(3D scene scripts)
* * * * * * *
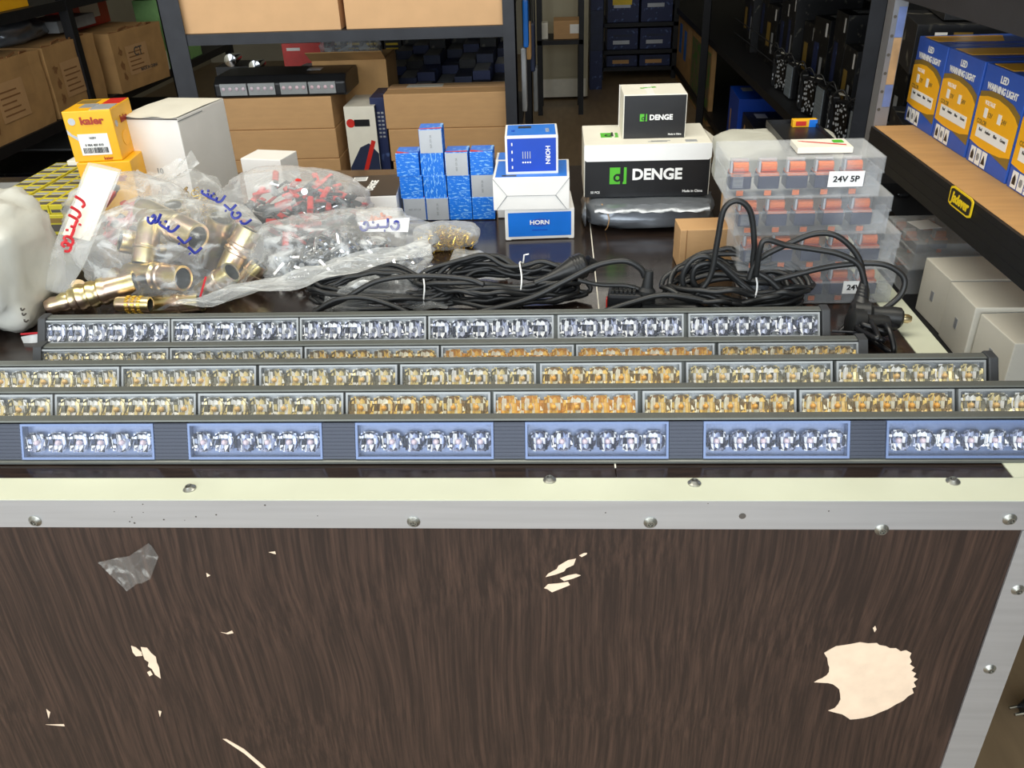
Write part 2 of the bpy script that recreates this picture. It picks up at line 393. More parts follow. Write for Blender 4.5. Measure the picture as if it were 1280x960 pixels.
big = [(780,512),(795,503),(810,495),(832,492),(850,489),(870,485),(890,488),(912,487),(918,492),(935,495),(945,500),(960,500),(972,508),(985,505),(998,512),(994,522),(999,533),(994,540),(1006,548),(998,556),(1010,563),(1003,572),(1014,577),(1004,585),(1010,596),(1000,600),(1004,612),(990,620),(978,631),(960,640),(940,652),(920,660),(900,669),(880,674),(860,677),(845,678),(832,669),(825,665),(808,661),(790,656),(806,650),(815,640),(821,628),(820,615),(818,603),(812,597),(802,590),(790,587),(770,586),(755,585),(765,579),(775,575),(786,568),(792,560),(793,548),(790,540),(788,525)]
patch(zp(big, 640, 560))
patch(zp([(352,497),(368,499),(378,512),(390,522),(392,535),(398,548),(402,576),(388,566),(380,552),(370,545),(372,535),(362,528),(356,512)], 0, 560))
patch(zp([(328,494),(340,498),(354,510),(356,519),(340,520),(332,510)], 0, 560))
patch(zp([(368,560),(376,556),(382,566),(374,570)], 0, 560))
patch(zp([(88,352),(80,350),(90,340),(115,338),(140,334),(145,342),(125,350),(100,360)], 640, 560))
patch(zp([(84,322),(90,314),(112,302),(116,294),(140,280),(160,276),(154,292),(136,300),(130,308),(108,316)], 640, 560))
patch(zp([(120,325),(140,318),(160,314),(172,318),(152,326),(130,332)], 640, 560))
patch(zp([(168,268),(180,262),(188,262),(186,266),(174,272)], 640, 560))
patch(zp([(902,450),(908,444),(911,453),(906,460)], 640, 560))
patch(zp([(557,727),(566,727),(610,752),(662,796),(676,812),(668,812),(612,764)], 0, 560), 'scratch')
for q in ([(552,460),(566,462),(580,456),(584,462),(570,465)], [(116,652),(126,660),(122,676)], [(114,691),(160,690),(162,695)], [(396,656),(404,658),(400,672)], [(672,260),(688,258),(690,265)], [(516,312),(526,318),(518,322)]): patch(zp(q, 0, 560), 'scratch')
for x, y in ((928, 645), (1271, 737)):
    p = Yp(x, y, FY); MB().cyl((p.x, FY-.0003, p.z), (p.x, FY+.002, p.z), .0032, n=10).build('drill_hole', M['dirt'], ct)
rgd = random.Random(12)
for k in range(16):
    x, y = (rgd.uniform(150, 350), rgd.uniform(630, 654)) if k < 10 else (rgd.uniform(0, 1270), rgd.uniform(628, 655))
    p = Yp(x, y, FY); s = rgd.uniform(.0004, .0011); MB().cyl((p.x, FY-.0002, p.z), (p.x, FY+.001, p.z), s, n=6).build('dirt_speck', M['dirt'], ct)
# torn clear tape on the front
def zt(x, y, dy): p = Yp(x/2, 560+y/2, FY+.002); return (p.x, FY+.0005-dy, p.z)
tp = MB()
tp.add([zt(248,280,.002), zt(300,262,.006), zt(318,300,.0015), zt(348,330,.004), zt(322,350,.003)], [(0,1,2),(0,2,4),(2,3,4)])
tp.add([zt(300,262,.006), zt(334,252,.009), zt(378,228,.004), zt(392,238,.006), zt(402,262,.004), zt(386,310,.008), zt(360,330,.003), zt(348,330,.004), zt(318,300,.0015), zt(350,280,.010)], [(0,1,9),(0,9,8),(1,2,9),(2,3,9),(3,4,9),(4,5,9),(5,6,9),(6,7,9),(7,8,9)])
tag(tp.build('torn_tape', film('crumpled clear tape', base=.06, streak=.5, edge=.3, scale=70, rough=.08, col=(.7, .7, .66))), 'torn piece of clear packing tape stuck on the dark counter front', 'tape')

# ------------------------------------------------------------------ light bars
def reflector_mesh(r, h, depth, mts, seed):
    rg = random.Random(seed); b = MB(); nx, nz = 9, 3
    for i in range(nx):
        for j in range(nz):
            a0 = i/nx*2-1; a1 = (i+1)/nx*2-1; c0 = j/nz*2-1; c1 = (j+1)/nz*2-1
            lim = math.sqrt(max(0, 1-((a0+a1)/2)**2))+.12
            c0 = max(c0, -lim); c1 = min(c1, lim)
            if c1-c0 < .05: continue
            am, cm = (a0+a1)/2, (c0+c1)/2; k = max(0, 1-am*am-cm*cm)*depth+.0015
            tx = (1 if i % 2 else -1)*rg.uniform(.3, .9)*r/nx; tz = rg.uniform(-.8, .9)*r/nx-cm*.0012
            b.add([(a0*r, k-tx-tz, c0*h), (a1*r, k+tx-tz, c0*h), (a1*r, k+tx+tz, c1*h), (a0*r, k-tx+tz, c1*h)], [(0, 1, 2, 3)], rg.choice((0, 0, 0, 1, 1, 1, 2)))  # random bright: reflection stripes painted into the colour
    n = 20; ri = [(r*1.0*math.cos(2*PI*i/n), .0012, h*1.0*math.sin(2*PI*i/n)) for i in range(n)]; ro = [(r*.5*math.cos(2*PI*i/n), depth+.002, h*.5*math.sin(2*PI*i/n)) for i in range(n)]
    b.add(ri+ro, [(i, (i+1) % n, n+(i+1) % n, n+i) for i in range(n)]+[tuple(range(n, 2*n))], 2)
    return b.mesh('reflector', mts)
def mm(n, h, metal=.75, rough=.2): return mat(n, srgb(h), rough, metal, var=.1, scale=200)
RMT = dict(cool=[mm('optic painted glint cool', 'ffffff', .0), mm('optic mid cool', 'ccd2ea', .6), mm('optic painted dark reflection cool', '474d60', .7)],  # bright to dark copies of one optic, painting its glints and reflections
    warm=[mm('optic painted glint warm', 'fffdf4', .0), mm('optic painted pale amber reflection', 'ffe6a8', .2), mm('optic painted dark reflection warm', '8a887a', .5)],
    mixed=[mm('optic painted glint ivory', 'fff6dc', .0), mm('optic painted amber reflection', 'ffd478', .0, .3), mm('optic painted dark reflection mix', '9a8662', .5)],  # amber facets: the chip's reflection in the optic, put into the colour
    amber=[mm('optic painted glint amber', 'fff6de', .0), mm('optic painted strong amber reflection', 'ffca62', .0, .3), mm('optic painted brown amber reflection', 'd89c48', .2)],
    bluish=[mm('optic painted glint bluish', 'f2f5ff', .1), mm('optic mid bluish', 'b4c0e2', .6), mm('optic painted dark reflection bluish', '4a5168', .8)])
REF = {k: [reflector_mesh(.0122, .0115, .0042, RMT[k], sd) for sd in range(3)] for k in RMT}
CHM = {k: MB().lathe((0, .006, 0), (0, .0005, 0), [(0, .0028), (.5, .0028), (.85, .0020), (1, .0008)], 10).mesh('led_chip', CHIP[k], smooth=True) for k in CHIP}
_mod = {}
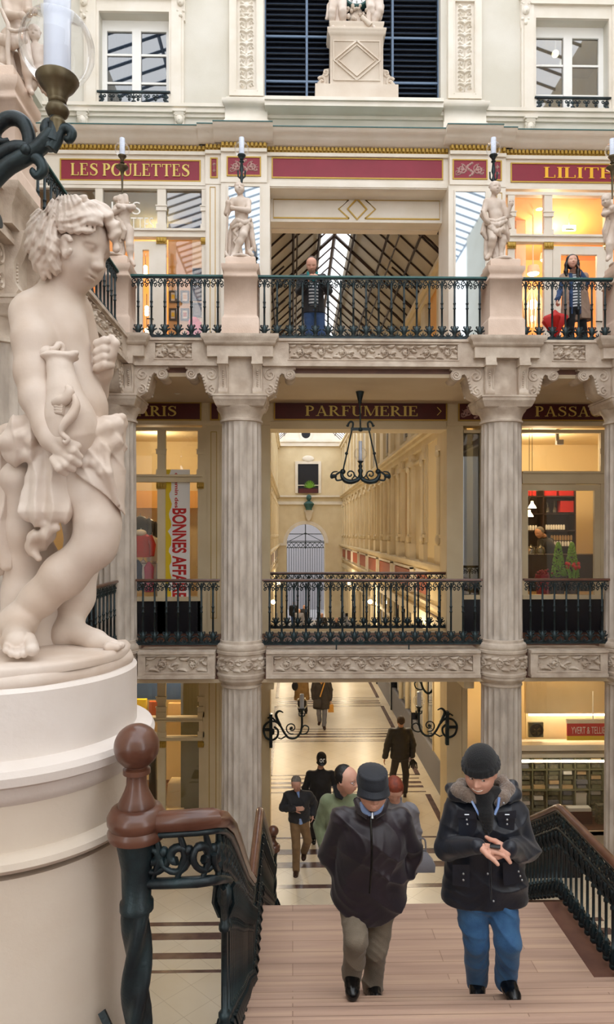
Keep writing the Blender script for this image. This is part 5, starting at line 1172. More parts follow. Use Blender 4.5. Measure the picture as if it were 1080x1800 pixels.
def stair_railing(P, label, nb, start=0., ball=None, balend=None):
    """P: handrail axis polyline"""
    t = thing('stair_railing', label, 'railing', P[0]-Vector((0, 0, .9)), 'stair railings'); P = [Vector(p) for p in P]
    m = MB(); rail_prof(m, P); obj('wooden_handrail', m, 'railwood', t)
    m = MB(); rail_prof(m, [p-Vector((0, 0, .04)) for p in P], .022, .02); rail_prof(m, [p-Vector((0, 0, .2)) for p in P], .018, .026); obj('iron_bars', m, 'iron', t)
    NS = 22 if 'near' in label else 12; L = sum((b-a).length for a, b in zip(P[:-1], P[1:])); m = MB(); n = int(L/.085)
    for k in range(n):
        p = curve_at(P, L*(k+.5)/n); q = curve_at(P, min(L, L*(k+1.2)/n)); d = (q-p); d = d.normalized() if d.length > 1e-5 else Vector((0, 1, 0)); z0 = Vector((0, 0, -.12))
        pts = [p+z0+d*a+Vector((0, 0, b)) for a, b in spiral(0, 0, .056, .012, k % 2*PI, k % 2*PI+(1 if k % 2 else -1)*PI*2.5, NS)]
        m.tube(pts, [.011]*(NS//2)+[.015]*(NS-NS//2), 6)
        m.tube([p+Vector((0, 0, -.19)), p+d*.03+Vector((0, 0, -.12)), p+d*.01+Vector((0, 0, -.05))], [.009, .016, .009], 5)
        m.ball(p+Vector((0, 0, -.10))+d*.04, .017, 6, 4)
    obj('pierced_frieze', m, 'iron', t)
    for k in range(nb):
        s = start+(L-start-(balend or 0))*(k+.5)/nb; p = curve_at(P, s); o = obj('baluster', SB, None, t); o.matrix_parent_inverse = Matrix(); o.location = p-Vector((0, 0, .83))-(P[0]-Vector((0, 0, .9)))
    return t
# left handrail: short level return from the newel, down the upper flight, level, down the lower flight
hz = 4.985
XR0 = -.30
rail1 = [Vector((-.49, 2.22, hz-.015)), Vector((-.41, 2.19, hz)), Vector((-.30, 2.17, hz+.014)), Vector((-.255, 2.18, hz+.014)), Vector((-.238, 2.26, hz-.025)), Vector((-.238, 2.5, hz-.15)), Vector((-.25, 2.9, hz-.38)), Vector((-.27, 3.6, hz-.80)), Vector((XR0, 4.4, hz-1.26)), Vector((XR0, 5.02, 3.36))]
stair_railing(rail1, 'near left stair railing running down from the big wooden ball', 24, start=.42)
rail2 = [Vector((XR0, 5.04, 3.36)), Vector((XR0, 6.2, 3.36)), Vector((XR0, 6.28, 3.36)), Vector((XR0, 6.45, 3.27)), Vector((XR0, 10.2, 3.27-3.75*rl/tl)), Vector((XR0, 10.45, 1.06))]
stair_railing(rail2, 'left stair railing along the landing and the lower flight', 44)
rail3 = [Vector((XS1+.25, 2.6, 4.75)), Vector((XS1+.03, 4.85, 3.40)), Vector((XS1, 4.97, 3.375)), Vector((XS1, 6.2, 3.375)), Vector((XS1, 6.3, 3.36)), Vector((XS1, 6.47, 3.26)), Vector((XS1, 10.2, 3.26-3.73*rl/tl)), Vector((XS1, 10.45, 1.06))]
stair_railing(rail3, 'right stair railing bending along the landing and down, behind the man in blue jeans', 78)
tag(obj('black_board', (lambda m: m.box(3.5, 4.95, 11.6, 11.75, 0, .52) or m)(MB()), 'blackpanel'), 'low black board on the floor, seen through the right stair balusters', 'board')
# newel post with wooden ball
def newel(c, z0, ztop, label, R=.066, big=True):
    t = thing('newel_post', label, 'newel post', (c[0], c[1], z0), 'newel posts'); x, y = c
    m = MB(); H = ztop-z0
    prof = [(R*1.2, 0), (R*1.3, .03), (R*.9, .07), (R*.8, .10), (R*1.05, .14), (R*1.1, .20), (R*.8, .27), (R*.55, .29)]
    m.lathe((x, y, z0), prof, 20)
    nz = 30; zz0, zz1 = z0+.29, ztop-.22; n = 24; vs = []; fs = []
    for i in range(nz+1):
        z = zz0+(zz1-zz0)*i/nz; tw = (z-zz0)*9
        for k in range(n): a = 2*PI*k/n; r = R*.62*(1+.24*math.cos(3*(a-tw))); vs.append((x+r*math.cos(a), y+r*math.sin(a), z))
    for i in range(nz):
        for k in range(n): a = i*n+k; b = i*n+(k+1) % n; fs.append((a, b, b+n, a+n))
    m.add(vs, fs)
    for k in range(8):
        a = k*PI/4; m.tube([(x+R*.8*math.cos(a), y+R*.8*math.sin(a), z0+.1), (x+R*1.25*math.cos(a), y+R*1.25*math.sin(a), z0+.16), (x+R*1.1*math.cos(a), y+R*1.1*math.sin(a), z0+.22), (x+R*.8*math.cos(a), y+R*.8*math.sin(a), z0+.28)], [.01, .022, .018, .012], 6)
    m.lathe((x, y, 0), [(R*.6, ztop-.24), (R*.82, ztop-.235), (R*.82, ztop-.21), (R*.7, ztop-.2), (R*.75, ztop-.1), (R*.95, ztop-.03), (R*.95, ztop)], 20); obj('twisted_shaft', m, 'iron', t, .8)
    m = MB(); m.lathe((x, y, ztop), [(R*.9, -.005), (R*1.35, 0), (R*1.42, .02), (R*1.3, .035), (R*1.42, .05), (R*1.42, .07), (R*1.2, .095), (R*.9, .1), (R*.9, .11), (R*.78, .125), (R*.6, .15), (R*.5, .17), (R*.48, .2), (R*.66, .205), (R*.66, .22), (R*.5, .225), (R*.5, .235)], 28)
    m.ball((x, y, ztop+.225+R*1.02), R*1.1, 28, 18); obj('wooden_ball_finial', m, 'railwood', t)
newel((-.505, 2.22), Z1+.02, 4.92, 'big near newel post with twisted iron shaft and wooden ball')
newel((XR0, 10.52), 0, 1.02, 'small far newel post with wooden ball at the foot of the stairs', .075)
m = MB(); m.tube([(-.64, 2.3, 4.30), (-.52, 2.22, 4.14)], .016, 4); tag(obj('iron_stay', m, 'iron'), 'slanting iron bar between the round pedestal and the near newel', 'bar')
# ================================================================== GLOBE LAMPS
def globe_lamp(c, label, R=.115, stem=.4, kind='torch', tilt=0, name='globe_lamp'):
    """c = centre of the globe"""
    c = Vector(c); t = thing(name, label, 'lamp', (c.x, c.y, c.z-stem), 'globe lamps')
    m = MB(); pr = [(R*math.sin(a), -R*math.cos(a)) for a in [PI*.13+(PI*.87-.28-PI*.13+.0)*i/16 for i in range(17)]]; m.lathe(c, pr, 28); obj('glass_globe', m, 'globe', t)
    m = MB(); m.lathe(c, [(R*.36, -R*.8), (R*.36, R*1.5), (R*.34, R*1.52)], 18); obj('milk_glass_tube', m, 'tube', t)
    m = MB(); m.lathe(c, [(.0, -R*1.5), (R*.22, -R*1.5), (R*.27, -R*1.38), (R*.30, -R*1.25), (R*.46, -R*1.08), (R*.58, -R*.88), (R*.56, -R*.84), (R*.3, -R*.9), (0, -R*.9)], 28)
    if kind == 'torch': m.lathe(c, [(R*.1, -stem), (R*.16, -stem*.6), (R*.3, -R*2.9), (R*.85, -R*2.45), (R*.85, -R*2.35), (R*.25, -R*2.2), (R*.15, -R*2), (R*.35, -R*1.8), (R*.15, -R*1.6), (R*.2, -R*1.5)], 16)
    elif kind == 'bulb': m.lathe(c, [(R*.16, -R*2.5), (R*.19, -R*2.15), (R*.2, -R*2.1), (R*.22, -R*2.05), (R*.19, -R*2.0), (R*.17, -R*1.95), (R*.27, -R*1.86), (R*.32, -R*1.74), (R*.27, -R*1.62), (R*.2, -R*1.56), (R*.24, -R*1.52), (R*.24, -R*1.46)], 28)
    else:
        m.lathe(c, [(R*.12, -stem), (R*.25, -stem*.8), (R*.12, -stem*.7), (R*.3, -stem*.6), (R*.16, -R*1.9), (R*.35, -R*1.75), (R*.2, -R*1.5)], 12)
        for sg in (-1, 1): m.tube([c+Vector((sg*R*.15, 0, -stem*.85)), c+Vector((sg*R*.45, 0, -stem*.8)), c+Vector((sg*R*.5, 0, -stem*.62))], R*.12, 5)
    obj('holder', m, 'bronze' if kind != 'iron' else 'iron', t); return t
def torch(px_, py_, cy, lb, kind, sy): 
    c = at(px_, py_, cy); zs = aZ(sy, cy); globe_lamp(c, lb, .118, c.z-zs, kind)
torch(215, 263, YC-.1, 'globe lamp carried on the left corner putto', 'torch', 344)
torch(425, 262, YC-.1, 'globe lamp behind the head of the draped statue left of the upper opening', 'iron', 325)
torch(868, 262, YC-.05, 'globe lamp behind the head of the statue right of the upper opening', 'iron', 325)
torch(1077, 264, YC-.1, 'globe lamp carried on the putto at the right edge', 'torch', 345)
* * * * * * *
» Requirement
Among the entries above, how many lines hold the string "were"? Respond with nothing but the number.

» Correct result
2